* BEGIN Data block *

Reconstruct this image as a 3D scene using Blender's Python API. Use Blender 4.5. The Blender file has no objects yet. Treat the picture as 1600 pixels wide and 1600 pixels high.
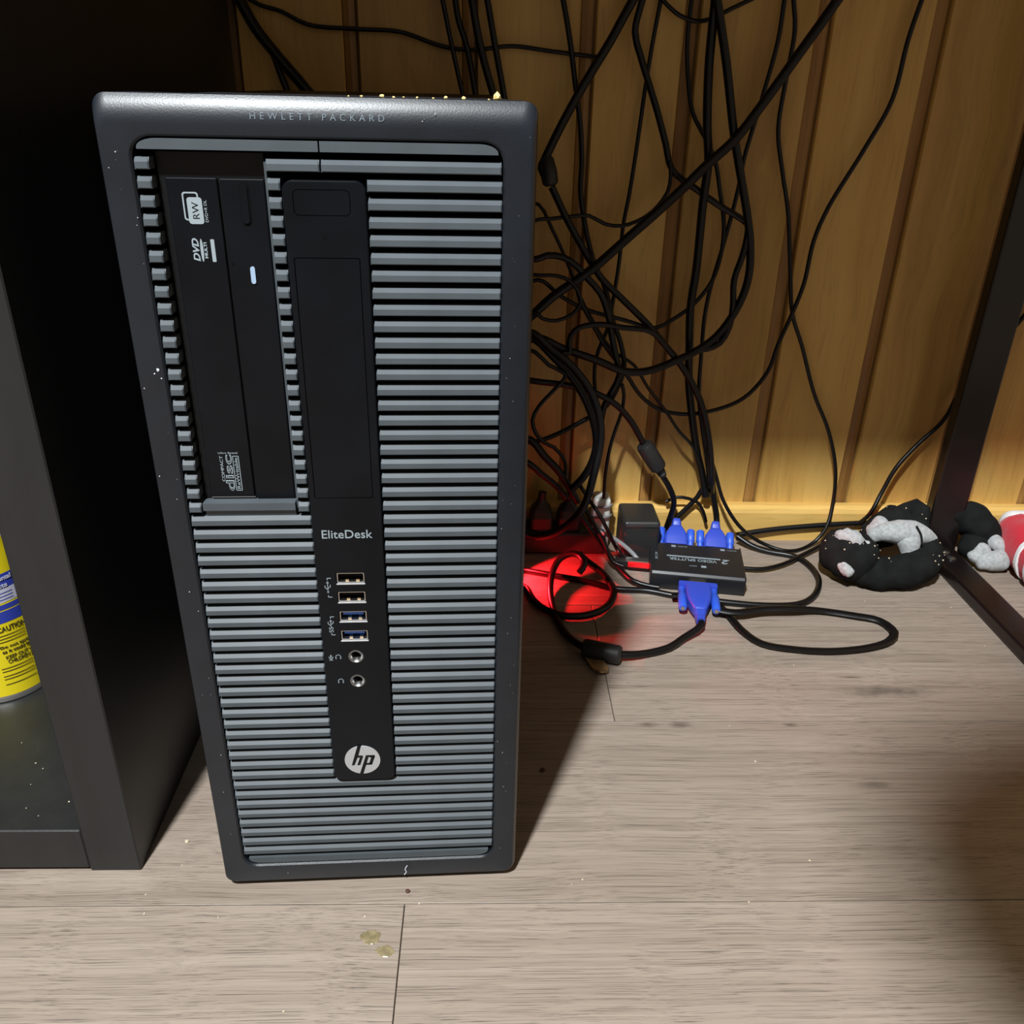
import bpy, bmesh, math, random
from mathutils import Vector, Matrix, noise
random.seed(7)
S = bpy.context.scene
COL = S.collection

# ---------------------------------------------------------------- camera
cam = bpy.data.objects.new('camera', bpy.data.cameras.new('camera')); COL.objects.link(cam)
cam.data.sensor_width = 36.0; cam.data.lens = 1351.70 / 1600 * 36.0
cam.data.clip_start = 0.01
_r = Vector((0.999428, -0.026049, 0.021576)); _u = Vector((-0.007833, 0.442290, 0.896838)); _f = Vector((0.032904, 0.896494, -0.441832))
cam.matrix_world = Matrix(((_r.x, _u.x, -_f.x, 0.15630), (_r.y, _u.y, -_f.y, -0.38212), (_r.z, _u.z, -_f.z, 0.44510), (0, 0, 0, 1)))
S.camera = cam

# ---------------------------------------------------------------- light
w = bpy.data.worlds.new('room_ambient'); S.world = w; w.use_nodes = True
w.node_tree.nodes['Background'].inputs[0].default_value = (1.0, 0.84, 0.66, 1)
w.node_tree.nodes['Background'].inputs[1].default_value = 0.29
def lamp(name, kind, loc, power, color, size):
    l = bpy.data.lights.new(name, kind); l.energy = power; l.color = color; l.shadow_soft_size = size
    o = bpy.data.objects.new(name, l); COL.objects.link(o); o.location = loc
    return o
lamp('room_lamp', 'POINT', (-0.24, -0.94, 1.90), 385, (0.93, 0.975, 1.0), 0.06)
S.view_settings.view_transform = 'Standard'; S.view_settings.look = 'None'
S.view_settings.gamma = 1.0; S.view_settings.use_curve_mapping = False
S.view_settings.exposure = 0.0

# ---------------------------------------------------------------- materials
def newmat(name):
    m = bpy.data.materials.new(name); m.use_nodes = True
    return m, m.node_tree, m.node_tree.nodes['Principled BSDF']
def plain(name, col, rough=0.5, metal=0.0, spec=0.5, bump=0.0, bscale=800.0, mottle=0.0, mscale=60.0, emit=None, estr=0.0, sheen=0.0):
    m, t, b = newmat(name)
    b.inputs['Base Color'].default_value = (*col, 1); b.inputs['Roughness'].default_value = rough
    b.inputs['Metallic'].default_value = metal; b.inputs['Specular IOR Level'].default_value = spec
    b.inputs['Sheen Weight'].default_value = sheen
    tc = t.nodes.new('ShaderNodeTexCoord')
    if mottle:
        n = t.nodes.new('ShaderNodeTexNoise'); n.inputs['Scale'].default_value = mscale; n.inputs['Detail'].default_value = 5
        t.links.new(tc.outputs['Object'], n.inputs['Vector'])
        r = t.nodes.new('ShaderNodeValToRGB'); r.color_ramp.elements[0].position = 0.3; r.color_ramp.elements[1].position = 0.75
        r.color_ramp.elements[0].color = (*[c * (1 - mottle) for c in col], 1)
        r.color_ramp.elements[1].color = (*[min(1, c * (1 + mottle)) for c in col], 1)
        t.links.new(n.outputs['Fac'], r.inputs['Fac']); t.links.new(r.outputs['Color'], b.inputs['Base Color'])
    if bump:
        n = t.nodes.new('ShaderNodeTexNoise'); n.inputs['Scale'].default_value = bscale; n.inputs['Detail'].default_value = 3
        t.links.new(tc.outputs['Object'], n.inputs['Vector'])
        bp = t.nodes.new('ShaderNodeBump'); bp.inputs['Strength'].default_value = bump; bp.inputs['Distance'].default_value = 0.0005
        t.links.new(n.outputs['Fac'], bp.inputs['Height']); t.links.new(bp.outputs['Normal'], b.inputs['Normal'])
    if emit:
        b.inputs['Emission Color'].default_value = (*emit, 1); b.inputs['Emission Strength'].default_value = estr
    return m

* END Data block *

> **Problem description**: Write out exactly the lines between the start of the data and the line with "S.camera = cam", including both, but none of the pictures.

> **Response**:
Reconstruct this image as a 3D scene using Blender's Python API. Use Blender 4.5. The Blender file has no objects yet. Treat the picture as 1600 pixels wide and 1600 pixels high.
import bpy, bmesh, math, random
from mathutils import Vector, Matrix, noise
random.seed(7)
S = bpy.context.scene
COL = S.collection

# ---------------------------------------------------------------- camera
cam = bpy.data.objects.new('camera', bpy.data.cameras.new('camera')); COL.objects.link(cam)
cam.data.sensor_width = 36.0; cam.data.lens = 1351.70 / 1600 * 36.0
cam.data.clip_start = 0.01
_r = Vector((0.999428, -0.026049, 0.021576)); _u = Vector((-0.007833, 0.442290, 0.896838)); _f = Vector((0.032904, 0.896494, -0.441832))
cam.matrix_world = Matrix(((_r.x, _u.x, -_f.x, 0.15630), (_r.y, _u.y, -_f.y, -0.38212), (_r.z, _u.z, -_f.z, 0.44510), (0, 0, 0, 1)))
S.camera = cam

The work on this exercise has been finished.